Wir sehen daraus, wie uralt diese Reste alter Religionen sind, vielleicht dem Brahmanentum, dem Glauben der Derwische oder den noch älteren Kulten Ägyptens und Babylons entstammend. In den Kulten der Astarte und Isis gibt es Spuren von ähnlichen Riten, die in das Christentum eingedrungen sind und sich auf so krasse Weise in der »Skoptensekte« offenbaren.

Diese Sekte wurde mehrmals, wie oben erwähnt, durch die russische Regierung energisch verfolgt, doch sie kam immer wieder aus den schweren Drangsalen glücklich heraus, indem sie ihre Rettung den großen, sich in Skoptenhänden befindenden Kapitalien verdankte.

Die Skopten sind ruhige, langsame, kluge Leute mit großer Handelsbegabung. Sie sind rachsüchtig, boshaft und sehen mit Verachtung alle Menschen an, welche nicht zu ihnen gehören.

Die ersten Skopten existierten schon im ersten Jahrhundert unserer Ära und das »Siegel der weißen Taube« war nie im Christentum verschwunden, hat sich vielmehr bis zum zwanzigsten Jahrhundert in der orthodoxen Kirche erhalten. Unter der Regierung Paul I. hat man diese Sekte besonders verfolgt und einige ihrer Familien nach Sibirien verbannt, bis hinauf in das Gouvernement von Jakutsk. Es ist dies der kälteste Teil Sibiriens, wo die Erde im Sommer nicht mehr wie 6 Zoll tief auftauen kann.

Ich kenne diese düsteren Orte der Verbannung und der Qual.

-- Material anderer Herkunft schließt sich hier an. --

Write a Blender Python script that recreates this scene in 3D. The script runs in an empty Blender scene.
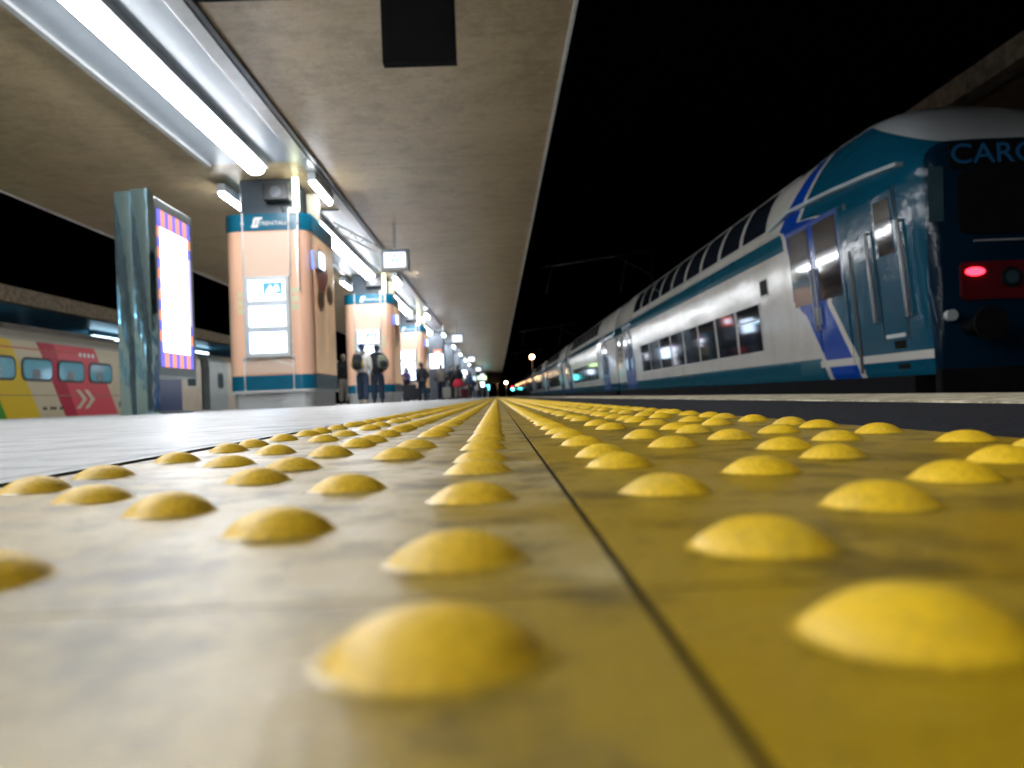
import bpy, bmesh, math, random
from mathutils import Vector, Matrix, noise as mnoise
random.seed(7)
PI = math.pi
scene = bpy.context.scene
C = scene.collection
R = math.radians

# ------------------------------------------------------------------ materials
def new_mat(name):
    m = bpy.data.materials.new(name); m.use_nodes = True
    nt = m.node_tree
    for n in list(nt.nodes): nt.nodes.remove(n)
    out = nt.nodes.new('ShaderNodeOutputMaterial')
    b = nt.nodes.new('ShaderNodeBsdfPrincipled')
    nt.links.new(b.outputs[0], out.inputs[0])
    return m, nt, b

class NT:
    """small helper to write node expressions"""
    def __init__(s, nt): s.nt = nt; s.tc = None
    def _in(s, sock, v):
        if isinstance(v, (int, float)): sock.default_value = v
        elif isinstance(v, (tuple, list)):
            sock.default_value = tuple(v) if len(v) == len(sock.default_value) else tuple(v) + (1,)
        else: s.nt.links.new(v, sock)
    def m(s, op, a, b=0.0, c=None, clamp=False):
        n = s.nt.nodes.new('ShaderNodeMath'); n.operation = op; n.use_clamp = clamp
        s._in(n.inputs[0], a); s._in(n.inputs[1], b)
        if c is not None: s._in(n.inputs[2], c)
        return n.outputs[0]
    def mix(s, f, a, b):
        n = s.nt.nodes.new('ShaderNodeMix'); n.data_type = 'RGBA'
        s._in(n.inputs[0], f); s._in(n.inputs[6], a); s._in(n.inputs[7], b)
        return n.outputs[2]
    def obj(s):
        if s.tc is None: s.tc = s.nt.nodes.new('ShaderNodeTexCoord')
        return s.tc.outputs['Object']
    def xyz(s):
        n = s.nt.nodes.new('ShaderNodeSeparateXYZ'); s.nt.links.new(s.obj(), n.inputs[0]); return n.outputs
    def noise(s, scale, detail=3, rough=.55, stretch=None, dist=0.0):
        n = s.nt.nodes.new('ShaderNodeTexNoise'); n.inputs['Scale'].default_value = scale
        n.inputs['Detail'].default_value = detail; n.inputs['Roughness'].default_value = rough
        n.inputs['Distortion'].default_value = dist
        v = s.obj()
        if stretch:
            mp = s.nt.nodes.new('ShaderNodeMapping'); mp.inputs['Scale'].default_value = stretch
            s.nt.links.new(v, mp.inputs[0]); v = mp.outputs[0]
        s.nt.links.new(v, n.inputs['Vector'])
        return n.outputs['Fac']
    def ramp(s, f, lo, hi):
        n = s.nt.nodes.new('ShaderNodeMapRange'); n.clamp = True
        s._in(n.inputs[0], f); n.inputs[1].default_value = lo; n.inputs[2].default_value = hi
        return n.outputs[0]
    def bump(s, h, strength=.3, dist=.01):
        n = s.nt.nodes.new('ShaderNodeBump'); n.inputs['Strength'].default_value = strength
        n.inputs['Distance'].default_value = dist; s._in(n.inputs['Height'], h)
        return n.outputs[0]
    def curve(s, f, pts, lo, hi):
        """piecewise-linear function of f through (x, y) points, built from map-range steps"""
        out = pts[0][1]
        for (x0, y0), (x1, y1) in zip(pts, pts[1:]):
            t = s.ramp(f, x0, x1)
            out = s.m('ADD', out, s.m('MULTIPLY', t, y1 - y0))
        return out

def pmat(name, c1, c2=None, rough=.5, metal=0.0, scale=4.0, detail=4, bump=0.0, bscale=None, bdist=.01,
         stretch=None, spec=None, coat=0.0, rvar=0.0, emit=None, estr=0.0):
    m, nt, b = new_mat(name); x = NT(nt)
    if c2 is None: c2 = tuple(v * .82 for v in c1)
    f = x.ramp(x.noise(scale, detail, stretch=stretch), .32, .68)
    nt.links.new(x.mix(f, c1, c2), b.inputs['Base Color'])
    b.inputs['Roughness'].default_value = rough
    if rvar: nt.links.new(x.m('ADD', rough - rvar / 2, x.m('MULTIPLY', f, rvar)), b.inputs['Roughness'])
    b.inputs['Metallic'].default_value = metal
    if spec is not None: b.inputs['Specular IOR Level'].default_value = spec
    if coat: b.inputs['Coat Weight'].default_value = coat; b.inputs['Coat Roughness'].default_value = .08
    if bump: nt.links.new(x.bump(x.noise(bscale or scale * 4, 4, stretch=stretch), bump, bdist), b.inputs['Normal'])
    if emit: b.inputs['Emission Color'].default_value = (*emit, 1); b.inputs['Emission Strength'].default_value = estr
    return m

def emat(name, col, strength):
    m, nt, b = new_mat(name)
    b.inputs['Base Color'].default_value = (*[min(.25, c * .25) for c in col], 1)
    b.inputs['Roughness'].default_value = .3
    b.inputs['Emission Color'].default_value = (*col, 1); b.inputs['Emission Strength'].default_value = strength
    return m

# --- ground materials
def tile_mat(name, base, dome, grime, wear, wear_lo, wear_hi):
    m, nt, b = new_mat(name); x = NT(nt)
    X, Y, Z = x.xyz()
    n1 = x.noise(4.2, 6, .65); n2 = x.noise(19, 6, .68); n3 = x.noise(420, 3, .7); n4 = x.noise(70, 5, .7, dist=.5); n6 = x.noise(11, 5, .7, stretch=(1, .35, 1))
    c = x.mix(x.ramp(n1, wear_lo, wear_hi), base, wear)
    c = x.mix(x.m('MULTIPLY', x.ramp(n2, .50, .62), .80), c, grime)
    c = x.mix(x.m('MULTIPLY', x.ramp(n6, .54, .66), .55), c, grime)
    c = x.mix(x.m('MULTIPLY', x.ramp(n4, .58, .66), .65), c, tuple(v * .55 for v in grime))
    # dirt along the cross joints
    Yj = x.m('ABSOLUTE', x.m('SUBTRACT', x.m('FRACT', x.m('DIVIDE', x.m('SUBTRACT', Y, .1545 - .145), .29)), .5))
    c = x.mix(x.m('MULTIPLY', x.ramp(x.m('ADD', Yj, x.m('MULTIPLY', n2, .06)), .05, .0), .28), c, tuple(v * .7 for v in grime))
    d = x.mix(x.m('MULTIPLY', x.ramp(n4, .45, .72), .40), dome, tuple(v * .62 for v in dome))
    d = x.mix(x.m('MULTIPLY', x.ramp(n2, .52, .66), .45), d, tuple(v * 1.0 for v in (.62, .46, .12)))
    c = x.mix(x.m('MULTIPLY', x.ramp(Z, .0001, .0012), .96), c, d)
    nt.links.new(x.mix(x.m('MULTIPLY', x.ramp(n3, .35, .75), .35), c, tuple(v * .6 for v in grime)), b.inputs['Base Color'])
    rg = x.m('ADD', .14, x.m('MULTIPLY', n2, .46))
    nt.links.new(x.m('ADD', rg, x.m('MULTIPLY', x.ramp(Z, .0003, .0015), .14)), b.inputs['Roughness'])
    h = x.m('ADD', x.m('MULTIPLY', n4, .7), x.m('MULTIPLY', n3, .35))
    nt.links.new(x.bump(h, .6, .0012), b.inputs['Normal'])
    return m
M = {}
M['tileL'] = tile_mat('worn_yellow_rubber', (.38, .255, .03), (.88, .55, .025), (.10, .07, .02), (.58, .48, .26), .49, .62)
M['tileR'] = tile_mat('yellow_rubber', (.40, .25, .008), (.94, .60, .020), (.11, .075, .012), (.42, .31, .07), .45, .75)
M['joint'] = pmat('dark_joint', (.012, .010, .007), (.035, .026, .015), .95, scale=60, bump=.5, spec=.05)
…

Denn hierher hat eben die russische Regierung auf lange Jahre die für sie gefährlichen revolutionären Agitatoren versandt. Es ist ein Land der Urwälder, der ungeheuer großen Flüsse, der unerforschten Sümpfe, wo sich trotzdem Oasen der Kultur befinden. Diese Oasen wurden durch die unter der Regierung Paul I. versandten Skopten angelegt. Sie haben es verstanden, sich den klimatischen Verhältnissen anzupassen, haben gelernt, Getreide und Kartoffeln zu ernten, sie auf dem Wege der Selektion zustande zu bringen, indem sie davon spezielle Gattungen zum Entwickeln brachten. Sie wollen nicht mehr nach Rußland zurückkehren, obgleich sie schon lange die Amnestie erhalten haben, denn in Sibirien ist es ihnen leichter, die Tradition ihrer Sekte aufrecht zu erhalten, die ihnen über alles geht.